*Work instructions*:
In the records below, find the line that contains "The Blender Python script for this scene continues." and the line that contains "return mesh_from(name,V,fl,[bark,leaf])". Set down exactly those lines and every line between them, and nothing more.
## Start Data for the task
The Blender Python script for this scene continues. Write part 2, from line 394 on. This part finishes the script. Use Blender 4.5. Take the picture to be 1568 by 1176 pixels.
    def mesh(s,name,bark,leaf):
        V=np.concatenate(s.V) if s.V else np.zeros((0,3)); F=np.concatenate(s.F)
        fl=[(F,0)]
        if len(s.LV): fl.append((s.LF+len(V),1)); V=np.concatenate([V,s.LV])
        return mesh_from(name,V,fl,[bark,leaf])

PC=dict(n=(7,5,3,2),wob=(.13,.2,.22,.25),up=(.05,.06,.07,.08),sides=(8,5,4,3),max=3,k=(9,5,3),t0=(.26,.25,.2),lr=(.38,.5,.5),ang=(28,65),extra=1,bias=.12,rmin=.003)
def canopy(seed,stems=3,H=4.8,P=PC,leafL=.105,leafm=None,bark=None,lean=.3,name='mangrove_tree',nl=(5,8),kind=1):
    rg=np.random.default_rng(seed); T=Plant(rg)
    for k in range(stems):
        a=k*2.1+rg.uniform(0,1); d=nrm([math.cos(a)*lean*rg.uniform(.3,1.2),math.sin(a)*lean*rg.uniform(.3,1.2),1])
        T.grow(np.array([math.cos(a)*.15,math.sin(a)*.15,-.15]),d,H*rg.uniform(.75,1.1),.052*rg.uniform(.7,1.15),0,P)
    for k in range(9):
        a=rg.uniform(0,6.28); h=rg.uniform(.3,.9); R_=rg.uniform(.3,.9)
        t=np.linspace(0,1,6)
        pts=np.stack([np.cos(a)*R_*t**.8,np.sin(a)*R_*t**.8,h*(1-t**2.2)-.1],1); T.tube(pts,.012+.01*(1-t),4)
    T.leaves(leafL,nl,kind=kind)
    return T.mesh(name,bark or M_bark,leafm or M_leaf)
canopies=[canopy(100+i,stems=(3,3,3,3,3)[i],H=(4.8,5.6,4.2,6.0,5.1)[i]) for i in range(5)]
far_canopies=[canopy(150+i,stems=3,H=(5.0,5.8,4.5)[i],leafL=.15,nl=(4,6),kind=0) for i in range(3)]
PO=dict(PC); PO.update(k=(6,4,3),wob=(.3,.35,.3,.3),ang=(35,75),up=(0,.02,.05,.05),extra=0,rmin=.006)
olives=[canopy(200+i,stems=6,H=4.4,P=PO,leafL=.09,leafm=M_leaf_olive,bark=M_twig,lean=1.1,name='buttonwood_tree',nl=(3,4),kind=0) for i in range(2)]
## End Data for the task
## Start Data for the task
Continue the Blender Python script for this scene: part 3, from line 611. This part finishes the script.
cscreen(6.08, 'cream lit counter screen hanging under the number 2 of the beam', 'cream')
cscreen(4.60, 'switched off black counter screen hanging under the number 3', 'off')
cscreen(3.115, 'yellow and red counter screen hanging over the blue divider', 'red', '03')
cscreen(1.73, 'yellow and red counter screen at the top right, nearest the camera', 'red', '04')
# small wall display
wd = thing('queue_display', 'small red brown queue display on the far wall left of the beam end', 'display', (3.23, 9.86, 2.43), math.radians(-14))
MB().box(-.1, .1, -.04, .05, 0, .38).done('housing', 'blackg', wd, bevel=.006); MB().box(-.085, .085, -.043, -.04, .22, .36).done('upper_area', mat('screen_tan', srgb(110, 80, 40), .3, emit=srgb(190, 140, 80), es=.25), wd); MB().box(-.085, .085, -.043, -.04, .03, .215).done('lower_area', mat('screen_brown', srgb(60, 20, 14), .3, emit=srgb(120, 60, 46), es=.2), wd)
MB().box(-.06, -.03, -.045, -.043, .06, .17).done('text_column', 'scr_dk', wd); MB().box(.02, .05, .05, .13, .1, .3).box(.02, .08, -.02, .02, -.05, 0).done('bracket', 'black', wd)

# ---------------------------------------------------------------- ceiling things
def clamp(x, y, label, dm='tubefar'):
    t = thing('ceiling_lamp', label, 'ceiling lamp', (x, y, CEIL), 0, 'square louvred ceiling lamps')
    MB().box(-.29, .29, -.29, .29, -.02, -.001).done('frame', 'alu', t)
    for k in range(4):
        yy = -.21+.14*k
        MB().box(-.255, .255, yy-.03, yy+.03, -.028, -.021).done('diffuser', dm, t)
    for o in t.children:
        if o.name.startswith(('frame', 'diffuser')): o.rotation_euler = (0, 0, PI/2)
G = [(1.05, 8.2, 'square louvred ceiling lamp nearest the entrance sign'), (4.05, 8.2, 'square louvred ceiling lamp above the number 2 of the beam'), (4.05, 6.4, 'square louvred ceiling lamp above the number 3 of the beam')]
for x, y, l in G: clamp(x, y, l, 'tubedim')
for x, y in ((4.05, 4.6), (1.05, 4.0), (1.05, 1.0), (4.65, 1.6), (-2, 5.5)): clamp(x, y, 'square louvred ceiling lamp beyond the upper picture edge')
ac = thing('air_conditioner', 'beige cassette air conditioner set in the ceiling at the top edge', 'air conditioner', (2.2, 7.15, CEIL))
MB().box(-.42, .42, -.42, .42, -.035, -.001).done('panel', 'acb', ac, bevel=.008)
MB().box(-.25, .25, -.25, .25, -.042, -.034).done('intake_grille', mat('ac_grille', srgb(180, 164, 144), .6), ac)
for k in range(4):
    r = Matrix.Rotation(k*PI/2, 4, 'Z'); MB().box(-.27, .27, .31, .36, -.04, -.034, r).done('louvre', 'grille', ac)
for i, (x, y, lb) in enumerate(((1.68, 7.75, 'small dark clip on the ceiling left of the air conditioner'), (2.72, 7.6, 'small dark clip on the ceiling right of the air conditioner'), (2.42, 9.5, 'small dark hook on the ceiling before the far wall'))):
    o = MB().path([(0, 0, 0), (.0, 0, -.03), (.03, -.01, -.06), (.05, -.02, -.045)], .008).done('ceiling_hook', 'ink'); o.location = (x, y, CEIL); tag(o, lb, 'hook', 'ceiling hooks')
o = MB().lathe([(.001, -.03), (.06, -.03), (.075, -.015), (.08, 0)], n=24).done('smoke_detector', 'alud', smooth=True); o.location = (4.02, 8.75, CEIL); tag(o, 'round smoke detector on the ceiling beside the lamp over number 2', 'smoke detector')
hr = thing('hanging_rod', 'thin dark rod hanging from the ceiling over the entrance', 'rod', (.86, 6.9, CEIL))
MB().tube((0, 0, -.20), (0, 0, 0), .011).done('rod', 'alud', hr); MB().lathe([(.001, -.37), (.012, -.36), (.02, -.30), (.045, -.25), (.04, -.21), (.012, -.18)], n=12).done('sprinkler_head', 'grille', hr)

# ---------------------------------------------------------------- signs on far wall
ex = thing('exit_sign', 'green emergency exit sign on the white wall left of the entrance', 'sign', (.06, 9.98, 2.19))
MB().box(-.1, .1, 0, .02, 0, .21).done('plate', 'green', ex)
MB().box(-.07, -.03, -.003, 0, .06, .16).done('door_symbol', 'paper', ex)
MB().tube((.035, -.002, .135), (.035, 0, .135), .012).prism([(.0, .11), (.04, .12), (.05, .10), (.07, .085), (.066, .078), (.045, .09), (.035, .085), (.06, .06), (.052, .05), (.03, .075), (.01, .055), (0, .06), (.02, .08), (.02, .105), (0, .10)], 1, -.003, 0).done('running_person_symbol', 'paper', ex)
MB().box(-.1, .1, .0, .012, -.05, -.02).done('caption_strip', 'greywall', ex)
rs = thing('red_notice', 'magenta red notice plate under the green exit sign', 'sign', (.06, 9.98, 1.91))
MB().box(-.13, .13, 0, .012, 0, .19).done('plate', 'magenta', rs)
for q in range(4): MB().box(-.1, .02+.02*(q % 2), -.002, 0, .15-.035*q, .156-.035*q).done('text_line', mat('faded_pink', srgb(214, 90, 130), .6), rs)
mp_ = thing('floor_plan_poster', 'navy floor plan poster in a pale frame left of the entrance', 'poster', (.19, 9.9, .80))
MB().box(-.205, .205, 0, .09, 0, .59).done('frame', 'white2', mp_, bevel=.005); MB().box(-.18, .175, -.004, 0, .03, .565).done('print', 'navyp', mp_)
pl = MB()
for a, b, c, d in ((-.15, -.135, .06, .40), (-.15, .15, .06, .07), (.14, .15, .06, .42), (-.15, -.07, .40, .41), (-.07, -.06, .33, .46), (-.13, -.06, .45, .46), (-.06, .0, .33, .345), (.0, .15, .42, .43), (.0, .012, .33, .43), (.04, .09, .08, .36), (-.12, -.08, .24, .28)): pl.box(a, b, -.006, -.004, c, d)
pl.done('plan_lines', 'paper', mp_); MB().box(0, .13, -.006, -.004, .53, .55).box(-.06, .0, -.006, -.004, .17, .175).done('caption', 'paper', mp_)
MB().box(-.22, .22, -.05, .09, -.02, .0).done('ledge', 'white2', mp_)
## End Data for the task
## Start Data for the task
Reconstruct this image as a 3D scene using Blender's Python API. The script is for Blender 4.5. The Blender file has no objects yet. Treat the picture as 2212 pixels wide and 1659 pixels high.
## End Data for the task
*Worked answer*:
The Blender Python script for this scene continues. Write part 2, from line 394 on. This part finishes the script. Use Blender 4.5. Take the picture to be 1568 by 1176 pixels.
    def mesh(s,name,bark,leaf):
        V=np.concatenate(s.V) if s.V else np.zeros((0,3)); F=np.concatenate(s.F)
        fl=[(F,0)]
        if len(s.LV): fl.append((s.LF+len(V),1)); V=np.concatenate([V,s.LV])
        return mesh_from(name,V,fl,[bark,leaf])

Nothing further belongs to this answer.